2021.12.14市民に向け「周知と説明」を

 本市周辺海域で洋上風力発電の導入に向けた検討と住民への周知を進めるため市と県は6日、第2回の協議会と勉強会を開いた。協議会の中で洋上風力発電に関する市民アンケート結果の分析を説明した。

 同アンケートは11月19日発行の当紙1面記事で取り上げた。アンケート対象者は住民記帳台帳から無作為抽出した1008人、そのうち455人(回収率45・1㌫)が回答。調査結果から「気候非常事態宣言」は71㌫が「内容は知らない」と答え、洋上風力発電は「懐疑的、懸念がある」との意見が、肯定的意見の約3倍だったと掲載した。

 本市が導入を進める洋上風力発電について、回答者の約4分の1は「知らない」と回答。
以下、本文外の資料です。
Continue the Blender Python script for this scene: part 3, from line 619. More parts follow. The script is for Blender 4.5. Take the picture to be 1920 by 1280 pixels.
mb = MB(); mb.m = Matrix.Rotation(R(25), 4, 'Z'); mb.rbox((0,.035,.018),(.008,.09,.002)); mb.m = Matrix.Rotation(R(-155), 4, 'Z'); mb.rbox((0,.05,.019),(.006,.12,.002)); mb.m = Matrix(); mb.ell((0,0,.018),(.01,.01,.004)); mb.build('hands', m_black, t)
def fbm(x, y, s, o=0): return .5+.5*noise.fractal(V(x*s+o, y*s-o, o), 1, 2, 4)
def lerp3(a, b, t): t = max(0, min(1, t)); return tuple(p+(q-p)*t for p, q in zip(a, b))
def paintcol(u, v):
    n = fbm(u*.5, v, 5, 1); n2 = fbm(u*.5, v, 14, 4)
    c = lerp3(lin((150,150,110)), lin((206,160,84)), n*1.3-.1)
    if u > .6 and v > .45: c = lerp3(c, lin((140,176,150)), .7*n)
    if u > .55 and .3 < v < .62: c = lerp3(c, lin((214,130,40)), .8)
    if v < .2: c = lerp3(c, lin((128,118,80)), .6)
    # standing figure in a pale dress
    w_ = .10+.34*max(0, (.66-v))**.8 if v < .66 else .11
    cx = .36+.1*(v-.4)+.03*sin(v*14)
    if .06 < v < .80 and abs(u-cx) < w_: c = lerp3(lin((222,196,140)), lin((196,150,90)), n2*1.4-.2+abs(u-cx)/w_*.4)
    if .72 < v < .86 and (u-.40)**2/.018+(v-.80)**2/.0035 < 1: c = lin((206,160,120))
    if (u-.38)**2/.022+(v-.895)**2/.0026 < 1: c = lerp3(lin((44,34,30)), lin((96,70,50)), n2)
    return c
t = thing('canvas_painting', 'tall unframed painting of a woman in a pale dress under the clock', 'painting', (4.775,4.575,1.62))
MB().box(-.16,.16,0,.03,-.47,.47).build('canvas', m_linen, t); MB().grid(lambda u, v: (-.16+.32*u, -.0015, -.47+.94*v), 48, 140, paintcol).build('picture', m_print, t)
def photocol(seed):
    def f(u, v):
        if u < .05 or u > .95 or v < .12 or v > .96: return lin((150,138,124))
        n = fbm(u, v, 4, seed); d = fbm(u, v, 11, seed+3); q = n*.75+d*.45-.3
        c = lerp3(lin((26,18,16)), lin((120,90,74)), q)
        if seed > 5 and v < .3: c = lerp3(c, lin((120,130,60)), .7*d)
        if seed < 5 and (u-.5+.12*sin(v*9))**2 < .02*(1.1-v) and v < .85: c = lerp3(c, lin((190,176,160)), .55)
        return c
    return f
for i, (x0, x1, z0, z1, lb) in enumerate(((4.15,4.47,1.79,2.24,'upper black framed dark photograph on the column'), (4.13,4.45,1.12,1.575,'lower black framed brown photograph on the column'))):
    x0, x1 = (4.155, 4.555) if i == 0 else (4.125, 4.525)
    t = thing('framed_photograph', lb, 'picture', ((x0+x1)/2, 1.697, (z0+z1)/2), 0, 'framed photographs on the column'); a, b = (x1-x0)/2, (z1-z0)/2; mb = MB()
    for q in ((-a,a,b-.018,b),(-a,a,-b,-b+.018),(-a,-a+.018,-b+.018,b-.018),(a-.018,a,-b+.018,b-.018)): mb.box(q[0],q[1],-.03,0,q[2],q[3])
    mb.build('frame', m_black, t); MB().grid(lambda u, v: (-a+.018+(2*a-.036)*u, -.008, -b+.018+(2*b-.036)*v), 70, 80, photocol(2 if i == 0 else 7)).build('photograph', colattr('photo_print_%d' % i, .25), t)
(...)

今回開催した「市洋上風力発電等導入検討協議会」の存在は、「知らない」は68・1㌫、「聞いたことがある」は20・7㌫、認知度はかなり低いことがアンケートにより分かった。

 協議会公表の分析では、20代の解答率が極端に低く、同発電導入に関する取り組みも、8割以上は「知らない」と答え、認知度も低いという。20代が突出しているとはいえ、全世代でも認知度が低いことに変わりない。

 「どんな内容の事業なのか、市民にどのようなメリットがあるのか、自然環境の影響や景観はどうなるのか」など市民へ伝えられていない部分が多い。「なにやら島の周囲で巨大事業を進めようとしている動きがある」とだけ捉えられてしまっているように思える。結果としてこの不明確さから、アンケートの意見欄には、肯定する市民の3倍もの多くの市民が、同発電導入を「懐疑的、懸念あり」として回答している。

 これまでの市の事業もそうだが、市民に対しての周知や説明が大きく不足しているように思える。かつて大きな議論を呼んだ新庁舎建設、島外業者との数ある連携協定、新施設などで起こる運営の疑念、説明不足ゆえに一方的だと捉えられた補助金削減、行政組織内で起きた事案の責任の所在など。「市民生活を第一に」と言いながら施策を進め、どれほどの市民がその恩恵を感じているのか。

 おそらく同発電導入は、メリットもあればデメリットもある。それでも導入を促進していくのであれば、全市民に向けた周知と説明がなければ足踏みとなる。市民目線で今一度、再考願いたい。